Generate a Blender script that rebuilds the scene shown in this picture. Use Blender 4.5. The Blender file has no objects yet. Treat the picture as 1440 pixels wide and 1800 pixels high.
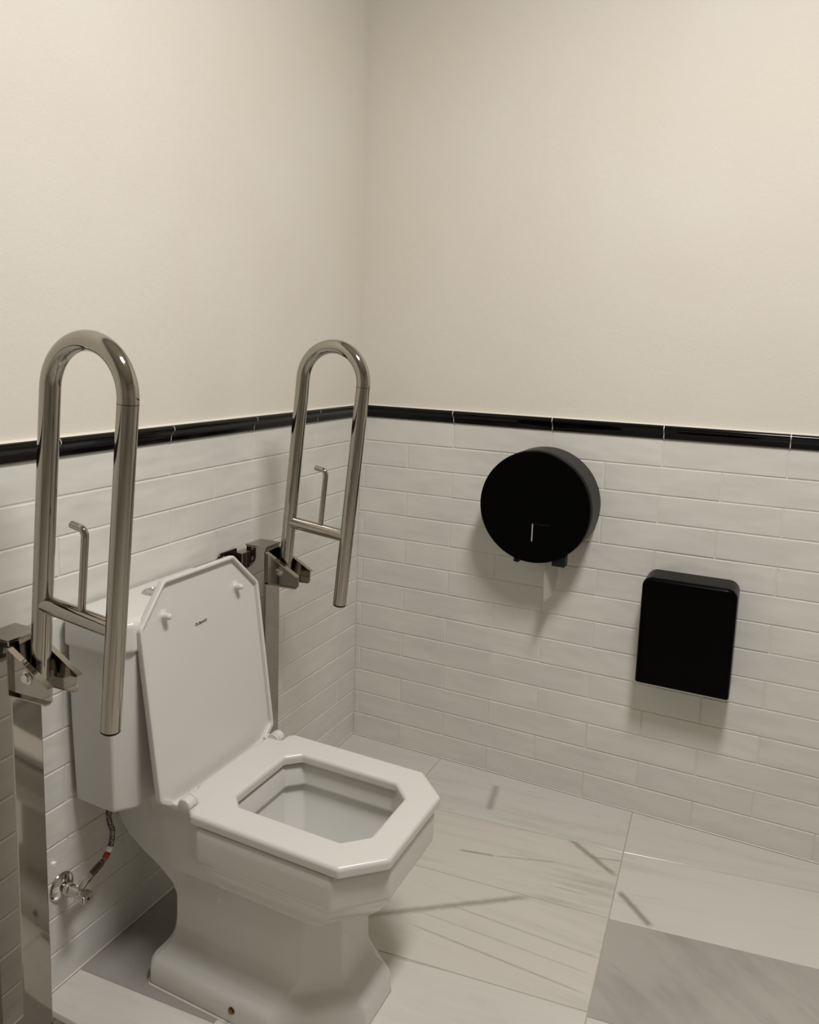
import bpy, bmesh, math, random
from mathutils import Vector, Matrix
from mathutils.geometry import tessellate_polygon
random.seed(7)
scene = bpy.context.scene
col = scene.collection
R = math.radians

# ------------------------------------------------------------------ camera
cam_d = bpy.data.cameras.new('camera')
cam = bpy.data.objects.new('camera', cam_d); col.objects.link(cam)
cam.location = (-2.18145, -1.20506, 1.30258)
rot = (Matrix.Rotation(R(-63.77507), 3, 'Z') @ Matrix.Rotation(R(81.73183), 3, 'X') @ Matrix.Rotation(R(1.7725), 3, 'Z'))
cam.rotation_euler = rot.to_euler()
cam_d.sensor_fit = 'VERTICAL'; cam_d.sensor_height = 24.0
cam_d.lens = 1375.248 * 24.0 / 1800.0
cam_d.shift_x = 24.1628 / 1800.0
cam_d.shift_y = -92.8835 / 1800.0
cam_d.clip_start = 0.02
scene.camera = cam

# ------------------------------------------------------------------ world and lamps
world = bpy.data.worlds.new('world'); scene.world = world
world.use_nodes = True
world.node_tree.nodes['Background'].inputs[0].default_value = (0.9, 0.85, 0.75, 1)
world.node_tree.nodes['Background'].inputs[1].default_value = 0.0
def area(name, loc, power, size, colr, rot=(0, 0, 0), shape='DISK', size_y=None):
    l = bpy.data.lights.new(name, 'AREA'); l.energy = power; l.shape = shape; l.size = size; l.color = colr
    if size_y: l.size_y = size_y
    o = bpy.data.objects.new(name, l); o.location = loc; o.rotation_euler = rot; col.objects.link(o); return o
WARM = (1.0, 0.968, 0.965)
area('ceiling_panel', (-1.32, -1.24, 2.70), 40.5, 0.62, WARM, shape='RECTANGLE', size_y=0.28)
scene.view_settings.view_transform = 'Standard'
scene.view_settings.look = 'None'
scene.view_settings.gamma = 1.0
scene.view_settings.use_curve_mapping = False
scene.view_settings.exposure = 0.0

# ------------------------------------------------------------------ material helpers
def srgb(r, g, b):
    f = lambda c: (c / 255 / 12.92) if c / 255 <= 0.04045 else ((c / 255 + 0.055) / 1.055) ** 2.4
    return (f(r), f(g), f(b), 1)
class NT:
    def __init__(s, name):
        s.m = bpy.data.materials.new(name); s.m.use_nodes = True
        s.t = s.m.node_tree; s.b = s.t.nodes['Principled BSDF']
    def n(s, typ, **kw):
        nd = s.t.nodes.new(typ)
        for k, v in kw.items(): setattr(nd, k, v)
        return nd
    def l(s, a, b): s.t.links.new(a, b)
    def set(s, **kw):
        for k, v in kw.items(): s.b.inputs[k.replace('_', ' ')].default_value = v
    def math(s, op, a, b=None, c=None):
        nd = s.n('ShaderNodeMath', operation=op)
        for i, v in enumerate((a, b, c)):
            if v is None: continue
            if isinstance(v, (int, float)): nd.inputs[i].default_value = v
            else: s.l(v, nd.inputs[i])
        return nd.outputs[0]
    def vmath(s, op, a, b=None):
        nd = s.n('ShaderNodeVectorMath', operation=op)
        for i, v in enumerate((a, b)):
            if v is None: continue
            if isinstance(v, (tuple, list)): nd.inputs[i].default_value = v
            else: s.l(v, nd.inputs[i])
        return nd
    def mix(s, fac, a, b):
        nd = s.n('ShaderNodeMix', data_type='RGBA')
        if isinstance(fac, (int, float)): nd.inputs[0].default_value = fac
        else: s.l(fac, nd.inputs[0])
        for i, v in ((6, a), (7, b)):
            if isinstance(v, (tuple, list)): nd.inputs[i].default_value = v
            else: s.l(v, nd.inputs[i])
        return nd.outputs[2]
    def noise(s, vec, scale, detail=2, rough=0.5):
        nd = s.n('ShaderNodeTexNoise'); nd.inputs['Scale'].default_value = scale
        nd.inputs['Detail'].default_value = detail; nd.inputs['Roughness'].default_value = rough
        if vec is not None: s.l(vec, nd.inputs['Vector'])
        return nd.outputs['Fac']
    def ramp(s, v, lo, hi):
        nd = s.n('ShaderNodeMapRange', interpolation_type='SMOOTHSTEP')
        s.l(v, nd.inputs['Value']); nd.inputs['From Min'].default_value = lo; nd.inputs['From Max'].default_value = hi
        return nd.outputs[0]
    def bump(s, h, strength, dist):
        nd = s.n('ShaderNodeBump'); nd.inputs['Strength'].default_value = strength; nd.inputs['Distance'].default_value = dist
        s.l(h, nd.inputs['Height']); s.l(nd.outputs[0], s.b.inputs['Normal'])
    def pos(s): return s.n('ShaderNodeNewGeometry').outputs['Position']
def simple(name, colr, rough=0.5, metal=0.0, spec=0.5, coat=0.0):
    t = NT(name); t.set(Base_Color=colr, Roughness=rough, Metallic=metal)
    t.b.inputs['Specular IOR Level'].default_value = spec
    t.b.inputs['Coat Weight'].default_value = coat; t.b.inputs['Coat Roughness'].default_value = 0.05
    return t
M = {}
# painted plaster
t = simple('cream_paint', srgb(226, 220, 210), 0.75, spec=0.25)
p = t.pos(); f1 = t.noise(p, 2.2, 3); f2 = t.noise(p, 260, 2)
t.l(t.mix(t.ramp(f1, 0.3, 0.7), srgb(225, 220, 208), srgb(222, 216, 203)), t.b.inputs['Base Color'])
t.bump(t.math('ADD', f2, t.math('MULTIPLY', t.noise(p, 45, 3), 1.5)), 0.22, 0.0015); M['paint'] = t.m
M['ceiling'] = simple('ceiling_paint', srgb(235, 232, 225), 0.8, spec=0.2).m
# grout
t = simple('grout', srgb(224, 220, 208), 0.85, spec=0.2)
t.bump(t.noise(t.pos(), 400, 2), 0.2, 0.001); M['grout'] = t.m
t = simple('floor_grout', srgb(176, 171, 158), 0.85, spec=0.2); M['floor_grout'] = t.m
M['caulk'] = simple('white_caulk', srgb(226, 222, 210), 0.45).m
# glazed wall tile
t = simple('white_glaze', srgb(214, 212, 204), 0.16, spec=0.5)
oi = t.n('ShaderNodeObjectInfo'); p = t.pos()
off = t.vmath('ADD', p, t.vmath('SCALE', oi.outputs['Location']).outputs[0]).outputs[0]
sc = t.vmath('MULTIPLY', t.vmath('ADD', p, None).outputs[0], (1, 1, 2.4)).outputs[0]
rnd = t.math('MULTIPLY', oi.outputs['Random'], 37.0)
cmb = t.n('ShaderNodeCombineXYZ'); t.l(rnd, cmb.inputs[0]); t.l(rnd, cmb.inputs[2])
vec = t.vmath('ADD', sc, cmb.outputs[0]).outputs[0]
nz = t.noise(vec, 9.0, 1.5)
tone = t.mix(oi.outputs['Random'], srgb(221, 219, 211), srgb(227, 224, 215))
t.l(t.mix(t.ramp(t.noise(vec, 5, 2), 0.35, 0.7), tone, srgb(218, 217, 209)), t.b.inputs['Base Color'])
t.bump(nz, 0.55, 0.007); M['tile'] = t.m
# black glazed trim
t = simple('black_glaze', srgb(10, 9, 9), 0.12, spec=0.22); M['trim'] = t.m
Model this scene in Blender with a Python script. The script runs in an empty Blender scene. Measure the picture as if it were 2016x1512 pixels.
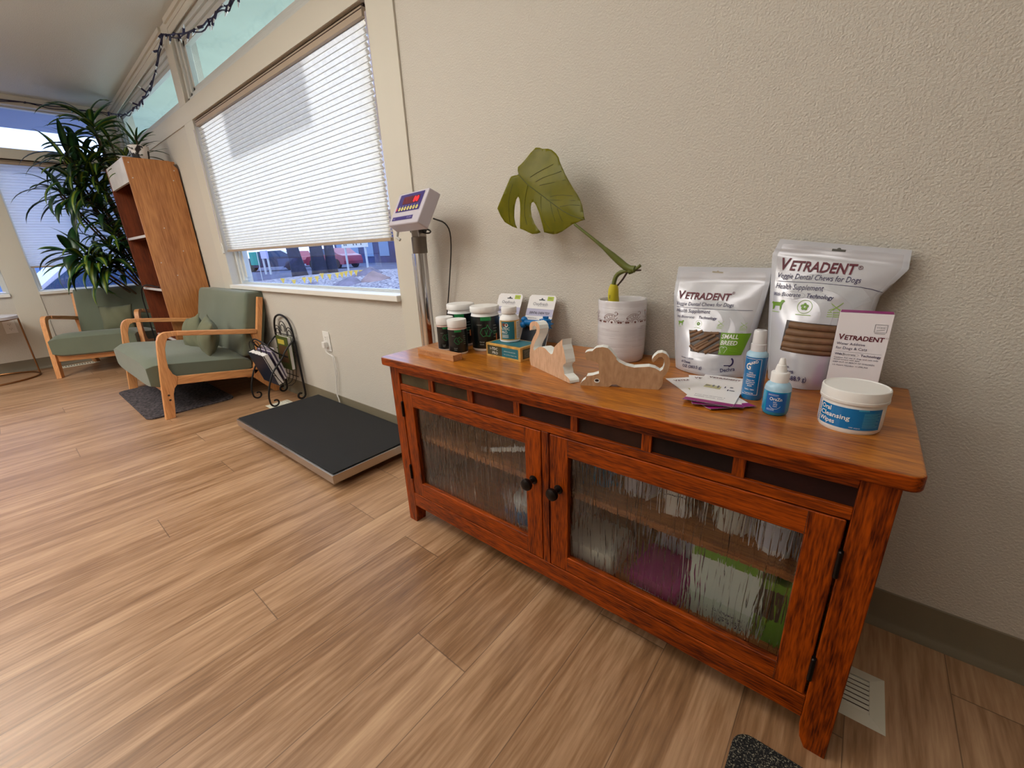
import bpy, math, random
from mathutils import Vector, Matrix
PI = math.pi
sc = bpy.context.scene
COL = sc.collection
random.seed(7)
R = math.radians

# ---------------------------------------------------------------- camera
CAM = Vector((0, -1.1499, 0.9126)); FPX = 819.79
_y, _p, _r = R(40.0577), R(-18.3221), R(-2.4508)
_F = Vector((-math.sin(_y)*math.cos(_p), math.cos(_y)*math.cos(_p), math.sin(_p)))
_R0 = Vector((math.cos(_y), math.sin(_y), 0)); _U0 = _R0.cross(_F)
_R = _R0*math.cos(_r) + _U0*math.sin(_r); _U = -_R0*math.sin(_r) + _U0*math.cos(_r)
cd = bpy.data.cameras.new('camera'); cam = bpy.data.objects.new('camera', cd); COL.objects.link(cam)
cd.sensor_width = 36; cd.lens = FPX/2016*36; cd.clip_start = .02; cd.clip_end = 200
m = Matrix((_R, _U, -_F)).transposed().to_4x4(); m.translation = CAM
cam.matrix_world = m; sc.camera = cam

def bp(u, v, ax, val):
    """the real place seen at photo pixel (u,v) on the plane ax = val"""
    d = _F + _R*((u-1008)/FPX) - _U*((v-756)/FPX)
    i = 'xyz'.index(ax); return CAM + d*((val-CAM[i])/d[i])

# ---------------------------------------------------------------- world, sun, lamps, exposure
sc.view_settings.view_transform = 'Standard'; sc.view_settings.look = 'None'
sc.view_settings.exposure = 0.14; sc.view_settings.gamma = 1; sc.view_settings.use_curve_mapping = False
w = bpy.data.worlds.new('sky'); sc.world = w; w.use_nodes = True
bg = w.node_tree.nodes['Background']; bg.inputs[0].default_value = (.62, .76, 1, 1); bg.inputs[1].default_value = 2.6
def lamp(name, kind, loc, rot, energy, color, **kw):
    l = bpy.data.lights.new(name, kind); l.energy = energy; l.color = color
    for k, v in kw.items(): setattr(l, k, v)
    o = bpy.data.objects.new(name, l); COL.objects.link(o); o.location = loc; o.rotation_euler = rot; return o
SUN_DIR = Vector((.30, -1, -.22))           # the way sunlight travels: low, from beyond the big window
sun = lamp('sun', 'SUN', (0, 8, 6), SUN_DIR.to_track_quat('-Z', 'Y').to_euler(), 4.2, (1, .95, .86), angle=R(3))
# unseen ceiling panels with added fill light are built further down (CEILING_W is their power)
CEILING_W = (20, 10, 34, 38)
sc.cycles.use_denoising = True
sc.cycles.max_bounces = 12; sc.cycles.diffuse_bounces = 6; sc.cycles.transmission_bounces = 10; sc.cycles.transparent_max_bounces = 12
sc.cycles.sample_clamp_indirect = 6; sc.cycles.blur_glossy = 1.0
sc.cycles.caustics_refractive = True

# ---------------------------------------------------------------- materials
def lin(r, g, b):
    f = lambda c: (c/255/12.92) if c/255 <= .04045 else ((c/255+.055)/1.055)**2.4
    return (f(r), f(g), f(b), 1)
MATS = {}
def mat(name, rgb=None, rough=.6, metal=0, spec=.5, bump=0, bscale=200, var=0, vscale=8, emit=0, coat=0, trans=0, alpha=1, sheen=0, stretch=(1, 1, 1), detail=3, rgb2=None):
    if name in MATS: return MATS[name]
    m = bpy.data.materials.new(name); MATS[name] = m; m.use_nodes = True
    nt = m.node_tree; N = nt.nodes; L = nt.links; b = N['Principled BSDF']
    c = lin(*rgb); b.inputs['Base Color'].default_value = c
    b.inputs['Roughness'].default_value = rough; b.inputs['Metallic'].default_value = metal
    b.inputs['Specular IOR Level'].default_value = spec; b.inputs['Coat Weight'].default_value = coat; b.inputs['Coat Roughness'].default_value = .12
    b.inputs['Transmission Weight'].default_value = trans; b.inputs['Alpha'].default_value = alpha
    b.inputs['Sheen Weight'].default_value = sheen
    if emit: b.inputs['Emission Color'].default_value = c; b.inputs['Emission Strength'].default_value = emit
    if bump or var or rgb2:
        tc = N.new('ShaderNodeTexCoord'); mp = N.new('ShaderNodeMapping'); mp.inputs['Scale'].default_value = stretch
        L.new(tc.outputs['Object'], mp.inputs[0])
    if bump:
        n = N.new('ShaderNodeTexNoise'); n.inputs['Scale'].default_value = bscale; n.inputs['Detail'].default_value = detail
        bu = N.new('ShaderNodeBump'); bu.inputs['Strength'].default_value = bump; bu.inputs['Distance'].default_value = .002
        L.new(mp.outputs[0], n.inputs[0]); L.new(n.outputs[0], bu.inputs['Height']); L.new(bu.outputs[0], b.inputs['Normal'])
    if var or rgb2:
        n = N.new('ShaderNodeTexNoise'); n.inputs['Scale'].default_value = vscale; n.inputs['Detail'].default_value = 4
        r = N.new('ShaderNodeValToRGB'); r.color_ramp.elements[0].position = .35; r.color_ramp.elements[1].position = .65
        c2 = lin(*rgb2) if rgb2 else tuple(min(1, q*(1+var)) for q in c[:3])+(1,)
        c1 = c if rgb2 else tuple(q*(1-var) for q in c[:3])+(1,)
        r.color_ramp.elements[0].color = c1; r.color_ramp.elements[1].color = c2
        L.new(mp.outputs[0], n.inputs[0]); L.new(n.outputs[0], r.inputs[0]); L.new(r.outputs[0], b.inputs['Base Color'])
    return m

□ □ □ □

Stated goal:
Select every line in the material above where the string "pixels" occurs, and copy it.

Exercise output:
Generate a Blender script that rebuilds the scene shown in this picture. Use Blender 4.5. The Blender file has no objects yet. Treat the picture as 1440 pixels wide and 1800 pixels high.
Model this scene in Blender with a Python script. The script runs in an empty Blender scene. Measure the picture as if it were 2016x1512 pixels.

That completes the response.